Al primo punto c'è dunque il pieno sviluppo del "contratto di rete". Che non va visto solo come strumento per l'utilizzo di economie di scala: serve soprattutto come mezzo di sviluppo per una nuova cultura delle Pmi che sappia operare in rete e non come somma di monadi produttive. Di fronte a una crisi che nei prossimi 10 anni potrebbe far lasciare l'attività ad almeno 6 milioni di piccoli imprenditori a livello europeo, l'azione del governo dovrà essere finalizzata al trasferimento d'impresa. Uno spin off, totale o parziale, che consenta a un'azienda in crisi di essere trasformata anche in cooperativa la cui proprietà verrebbe rilevata dagli stessi dipendenti.

Oggi una seconda possibilità, per chi chiude, il più delle volte non è il solo mercato a negarla. Sono le regole stesse sui fallimenti a negare ogni chance di rientro, almeno agli imprenditori onesti in stato d'insolvenza. Per questo da Palazzo Chigi si chiede la piena attuazione delle misure del decreto anticrisi sulla ristrutturazione dei debiti, accompagnato da regole nuove e di protezione, dall'esenzione delle revoche al blocco delle azioni esecutive individuali. Non si esclude la possibilità d'intervenire sui reati fallimentari, ancorati a una disciplina del lontano '42. Per le imprese in concordato preventivo va superato (anche con una sua cancellazione) il blocco alla partecipazione nelle gare per appalti pubblici o il divieto a prendere parte alle erogazioni finanziarie.

Al di là poi del ruolo importante che viene assegnato anche a una legiferazione e a una produzione delle regole più organiche e condivise con le associazioni delle Pmi, la direttiva pone l'accento sulla necessità di ridurre i costi amministrativi delle imprese.

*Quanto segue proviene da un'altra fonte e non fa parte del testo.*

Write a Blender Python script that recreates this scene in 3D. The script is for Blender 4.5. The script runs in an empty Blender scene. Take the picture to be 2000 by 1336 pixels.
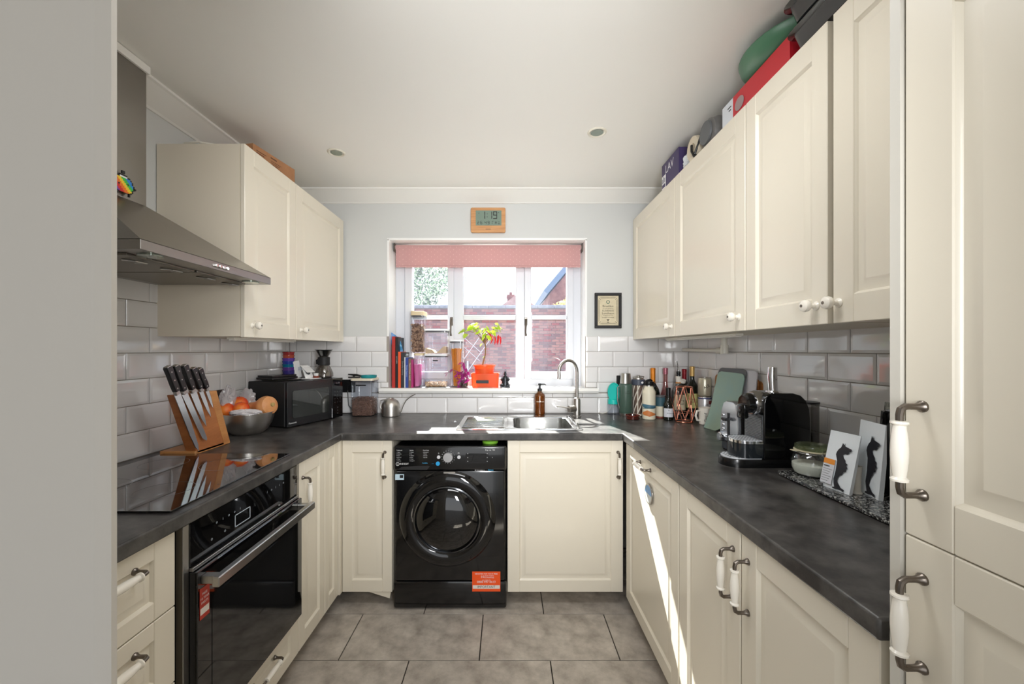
import bpy, bmesh, math, random
from mathutils import Matrix, Vector, noise
PI = math.pi
random.seed(7)
scene = bpy.context.scene
COL = scene.collection

# ------------------------------------------------------------------ camera
cd = bpy.data.cameras.new('camera'); cam = bpy.data.objects.new('camera', cd); COL.objects.link(cam)
cam.location = (0, 0, 1.334); cam.rotation_euler = (PI/2, 0, 0)
cd.sensor_width = 36; cd.lens = 785/2000*36; cd.shift_x = 0.005; cd.shift_y = 0.0075
cd.clip_start = 0.02; cd.clip_end = 200
scene.camera = cam

# ------------------------------------------------------------------ world, sun, lamps, exposure
world = bpy.data.worlds.new('world'); scene.world = world; world.use_nodes = True
wn = world.node_tree.nodes; wl = world.node_tree.links
bg = wn['Background']
tc = wn.new('ShaderNodeTexCoord'); sp = wn.new('ShaderNodeSeparateXYZ'); rp = wn.new('ShaderNodeValToRGB')
wl.new(tc.outputs['Generated'], sp.inputs[0]); wl.new(sp.outputs['Z'], rp.inputs[0]); wl.new(rp.outputs[0], bg.inputs[0])
rp.color_ramp.elements[0].position = 0.0; rp.color_ramp.elements[0].color = (0.97, 0.985, 1.0, 1)
rp.color_ramp.elements[1].position = 0.9; rp.color_ramp.elements[1].color = (0.74, 0.85, 1.0, 1)
bg.inputs[1].default_value = 0.62
sd = bpy.data.lights.new('sun', 'SUN'); sun = bpy.data.objects.new('sun', sd); COL.objects.link(sun)
sun.rotation_euler = Vector((0.250, -1.0, -1.10)).to_track_quat('-Z', 'Y').to_euler()
sun.location = (-1, 6, 6)
sd.energy = 14; sd.angle = 0.009; sd.color = (1.0, 0.96, 0.9)
def area(name, loc, target, sx, sy, power, color):
    ld = bpy.data.lights.new(name, 'AREA'); o = bpy.data.objects.new(name, ld); COL.objects.link(o)
    ld.shape = 'RECTANGLE'; ld.size = sx; ld.size_y = sy; ld.energy = power; ld.color = color
    o.location = loc; o.rotation_euler = (Vector(target)-Vector(loc)).to_track_quat('-Z', 'Y').to_euler()
    return o
# added soft fill lamp beside the camera, facing into the kitchen
fl = area('camera_fill', (0.25, -0.03, 1.52), (-0.09, 2.4, 1.5), 0.21, 0.7, 3.5, (0.97, 0.985, 1.0)); fl.data.spread = math.radians(86)
# added soft fill lamp under the ceiling, just above the camera's view
area('upper_fill', (0.0, 0.95, 2.32), (0.0, 1.55, 0.9), 1.0, 0.30, 3.6, (0.97, 0.985, 1.0))
scene.view_settings.view_transform = 'Standard'; scene.view_settings.look = 'None'
scene.view_settings.gamma = 1; scene.view_settings.use_curve_mapping = False
scene.view_settings.exposure = 1.55
scene.cycles.use_denoising = True
scene.cycles.max_bounces = 10; scene.cycles.diffuse_bounces = 5; scene.cycles.glossy_bounces = 5
scene.cycles.transparent_max_bounces = 24; scene.cycles.transmission_bounces = 8
scene.cycles.sample_clamp_indirect = 8.0

# ------------------------------------------------------------------ materials
def lin(c):
    return tuple((v/255/12.92 if v/255 <= 0.04045 else ((v/255+0.055)/1.055)**2.4) for v in c[:3])+(1,)
MATS = {}
def mat(name, c, rough=0.5, metal=0.0, coat=0.0, spec=0.5, c2=None, nscale=8, stretch=None, bump=0.0, bscale=None, trans=0.0, emit=None, detail=4, lo=.35, hi=.65):
    if name in MATS: return MATS[name]
    m = bpy.data.materials.new(name); m.use_nodes = True; nt = m.node_tree; b = nt.nodes['Principled BSDF']
    b.inputs['Base Color'].default_value = lin(c); b.inputs['Roughness'].default_value = rough
    b.inputs['Metallic'].default_value = metal; b.inputs['Coat Weight'].default_value = coat; b.inputs['Coat Roughness'].default_value = 0.05
    b.inputs['Specular IOR Level'].default_value = spec
    t = nt.nodes.new('ShaderNodeTexCoord'); mp = nt.nodes.new('ShaderNodeMapping'); nt.links.new(t.outputs['Object'], mp.inputs[0])
    if stretch: mp.inputs['Scale'].default_value = stretch
    if c2:
        n = nt.nodes.new('ShaderNodeTexNoise'); n.inputs['Scale'].default_value = nscale; n.inputs['Detail'].default_value = detail
        n.inputs['Roughness'].default_value = .65
        nt.links.new(mp.outputs[0], n.inputs['Vector'])
        r = nt.nodes.new('ShaderNodeValToRGB'); r.color_ramp.elements[0].color = lin(c); r.color_ramp.elements[1].color = lin(c2)
        r.color_ramp.elements[0].position = lo; r.color_ramp.elements[1].position = hi
        nt.links.new(n.outputs['Fac'], r.inputs[0]); nt.links.new(r.outputs[0], b.inputs['Base Color'])
    if bump:
        n2 = nt.nodes.new('ShaderNodeTexNoise'); n2.inputs['Scale'].default_value = bscale or nscale; n2.inputs['Detail'].default_value = 5
        nt.links.new(mp.outputs[0], n2.inputs['Vector'])
        bp = nt.nodes.new('ShaderNodeBump'); bp.inputs['Strength'].default_value = bump; bp.inputs['Distance'].default_value = 0.002
        nt.links.new(n2.outputs['Fac'], bp.inputs['Height']); nt.links.new(bp.outputs[0], b.inputs['Normal'])
    if trans: b.inputs['Transmission Weight'].default_value = trans
    if emit: b.inputs['Emission Color'].default_value = lin(c); b.inputs['Emission Strength'].default_value = emit
    MATS[name] = m; return m
def clear(name, tint=(245, 248, 250), gloss=0.08, haze=0.04, hazecol=(240, 245, 255), rough=0.03, diff=0.0):
    """thin clear pane: light passes straight through, a share reflects, a little scatters"""
    if name in MATS: return MATS[name]
    m = bpy.data.materials.new(name); m.use_nodes = True; nt = m.node_tree; N = nt.nodes; N.clear()
    out = N.new('ShaderNodeOutputMaterial'); tr = N.new('ShaderNodeBsdfTransparent'); tr.inputs[0].default_value = lin(tint)
    gl = N.new('ShaderNodeBsdfGlossy'); gl.inputs['Roughness'].default_value = rough
    fr = N.new('ShaderNodeLayerWeight'); fr.inputs[0].default_value = 0.5
    pw = N.new('ShaderNodeMath'); pw.operation = 'POWER'; pw.inputs[1].default_value = 5
    ma = N.new('ShaderNodeMath'); ma.operation = 'MULTIPLY_ADD'; ma.inputs[1].default_value = 0.9; ma.inputs[2].default_value = gloss
    mx = N.new('ShaderNodeMixShader'); mx2 = N.new('ShaderNodeMixShader'); tl = N.new('ShaderNodeBsdfTranslucent')
    tl.inputs[0].default_value = lin(hazecol)
    nt.links.new(fr.outputs['Facing'], pw.inputs[0]); nt.links.new(pw.outputs[0], ma.inputs[0]); ma.use_clamp = True
    nt.links.new(ma.outputs[0], mx.inputs[0]); nt.links.new(tr.outputs[0], mx.inputs[1]); nt.links.new(gl.outputs[0], mx.inputs[2])
    mx2.inputs[0].default_value = haze
    nt.links.new(mx.outputs[0], mx2.inputs[1]); df = N.new('ShaderNodeBsdfDiffuse'); df.inputs[0].default_value = lin(hazecol); mx3 = N.new('ShaderNodeMixShader'); mx3.inputs[0].default_value = diff
    nt.links.new(tl.outputs[0], mx3.inputs[1]); nt.links.new(df.outputs[0], mx3.inputs[2]); nt.links.new(mx3.outputs[0], mx2.inputs[2]); nt.links.new(mx2.outputs[0], out.inputs[0])
    MATS[name] = m; return m
def translucent(name, c, amt=0.5, rough=0.5, c2=None, nscale=20):
    m = mat(name, c, rough, c2=c2, nscale=nscale)
    nt = m.node_tree; b = nt.nodes['Principled BSDF']; out = nt.nodes['Material Output']
    t = nt.nodes.new('ShaderNodeBsdfTranslucent'); t.inputs[0].default_value = lin(c)
    x = nt.nodes.new('ShaderNodeMixShader'); x.inputs[0].default_value = amt
    nt.links.new(b.outputs[0], x.inputs[1]); nt.links.new(t.outputs[0], x.inputs[2]); nt.links.new(x.outputs[0], out.inputs[0])
    return m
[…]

Lo strumento c'è ma è fermo al palo: lo sportello unico per le attività produttive attende ancora l'attuazione.

Determinante anche un accesso meno rigido agli appalti pubblici. E qui un alleato i "piccoli" potrebbero trovarlo nelle tecnologie con la possibilità di presentare le offerte attraverso il mercato elettronico della Pa o passando per la Consip. Il risultato: ottimizzazione dei costi di partecipazione alle gare e abbattimento degli steccati creati spesso dalle dimensioni aziendali e dalla loro localizzazione.

Un capitolo a parte merita l'attuazione del sesto punto del piano strategico di Bruxelles: l'accesso al credito ma in un contesto dove i ritardi nei pagamenti delle transazioni siano un'eccezione e non la regola. In questo senso Palazzo Chigi raccomanda una verifica delle misure già adottate come il Fondo di garanzia per le Pmi. Di più: una sua stabilizzazione che trasformi il fondo in un'«infrastruttura di sistema» per facilitare il dialogo imprese-banche. Altre carte: microcredito e programmi creditizi per supplire alla mancanza di finanziamenti tra i 75mila e il milione di euro.

Il mercato unico è un'opportunità alla quale le imprese più piccole non sempre riescono ad attingere: occorre aiutarle – è il settimo punto – per facilitare il loro accesso a brevetti e modelli depositati. C'è poi l'esigenza d'integrare le Pmi nella comunità della ricerca e avvicinarle al mondo universitario, cui troppo spesso rimangono estranee. La soluzione prospettata nell'ottavo punto è quella di strumenti automatici di agevolazione alla ricerca e all'innovazione e voucher individuali per imprenditori. Il microcredito torna qui come alleato delle Pmi, scoraggiate dalla complessità e dai costi delle procedure per i brevetti. Ricco il capitolo (il penultimo) della politica energetica, che parte dall'esigenza di liberalizzare i mercati con la separazione proprietaria tra gestore della rete e operatore, passando per la perequazione fiscale sul consumo di energia elettrica che penalizza le strutture produttive di minori dimensioni. Le Pmi vanno, infine, sostenute nelle loro avventure extra-Ue: il decimo punto annuncia incentivi per chi assume personale specializzato nel commercio internazionale.